Portrait of the Academic as a Student: Anna Kiernan


Anna Kiernan, Senior Lecturer in Writing, reveals what she was really like as an English student.

What did you study at university, and why did you choose that subject? 

I read English at Sussex University, sort of by accident. I thought I’d applied for English and American studies, which would have meant I’d spend the third year in the States, but I must have put the wrong code on my UCAS form. Oops. At the time, I didn’t have the wherewithal to change courses, so stuck with English. It turned out OK as English at Sussex was a fairly interdisciplinary beast – I got to take modules in post war European Cinema, theatre and philosophy, as well as more traditional literary courses. I say it turned out OK but, actually, I didn’t love English at Sussex (though I did love Brighton). The emphasis was on theory, and I never quite got my head around Derrida, as it were. (Am I allowed to say that here, Niamh?!).


Which book changed the way you viewed the world or yourself? 

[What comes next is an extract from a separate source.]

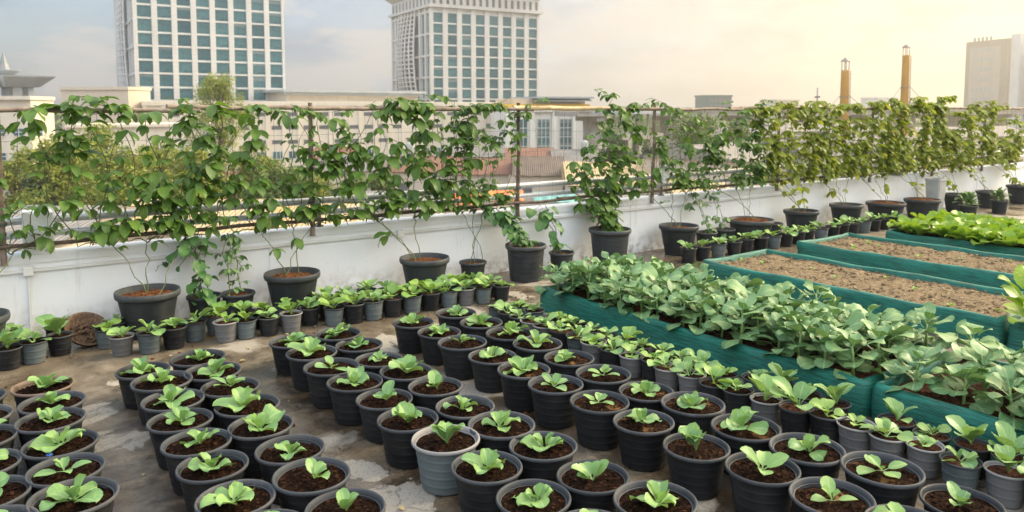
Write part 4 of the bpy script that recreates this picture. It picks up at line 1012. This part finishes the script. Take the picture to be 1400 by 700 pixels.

A few inspirational books and literary fragments from my time at university include Virginia Woolf’s radical refrain in A Room of One’s Own, Marguerite Duras’ heartbreaking screenplay for the 1959 film Hiroshima Mon Amour, the character of Isabella in Measure for Measure (particularly her rebuffing ‘is it not strange?’ speech) and Perkins Gilman’s The Yellow Wallpaper.

As with The Yellow Wallpaper, The Bell Jar also presented sometimes sinister insights into the fragility of sanity. I vividly remember reading Plath’s account of Esther’s breakdown after she started college in New York. I identified keenly with her world, as a Fresher sat on the single bed in a small, carefully arranged room, alone in a strange city. I had felt utterly bound up in her character, who felt everything almost exactly as I did (or so I thought) and then – boom! – there she lay, broken: ‘To the person in the bell jar, blank and stopped as a dead baby, the world itself is the bad dream.’ (Plath, 1999, p.250)

(I’ve written about this very subject in the journal Book 2.0. December 2016, Vol. 6 Issue 1/2, pp.47-57.)


If you could give your eighteen-year-old self one piece of advice, what would it be? 

Here are two:

1.     Don’t panic.

2.     Find a mentor.


What was the hardest thing to learn?

“We all know that Art is not truth. Art is a lie that makes us realize truth, at least the truth that is given us to understand. The artist must know the manner whereby to convince others of the truthfulness of his lies.”

This quote from Pablo Picasso is about many things, one of which is persuasion. We can’t convince people that our ideas or ideals matter unless we learn to speak – or at least understand – their language first, be that the language of appropriate academic conventions or other more complex or abstract discourses. I am still learning this.


What was the soundtrack of your undergraduate years?

There were many, but Josh Wink’s ‘Higher State of Consciousness’ is a banger that’s stood the test of time and Joni Mitchell’s exquisitely heartbreaking album Blue is still perfect for moping, reading or wistful thinking.


Show us a shelfie.

I used to review photo books, so was lucky enough to be sent a lot of beautiful books for free. Here are a few of them.



Anna Kiernan has a professional background is in book publishing and arts policy and management, while her research focuses mainly on reading communities and cultural criticism.

This year she'll be teaching Pitching for Publication, Introduction to Publishing and Reading as a Writer.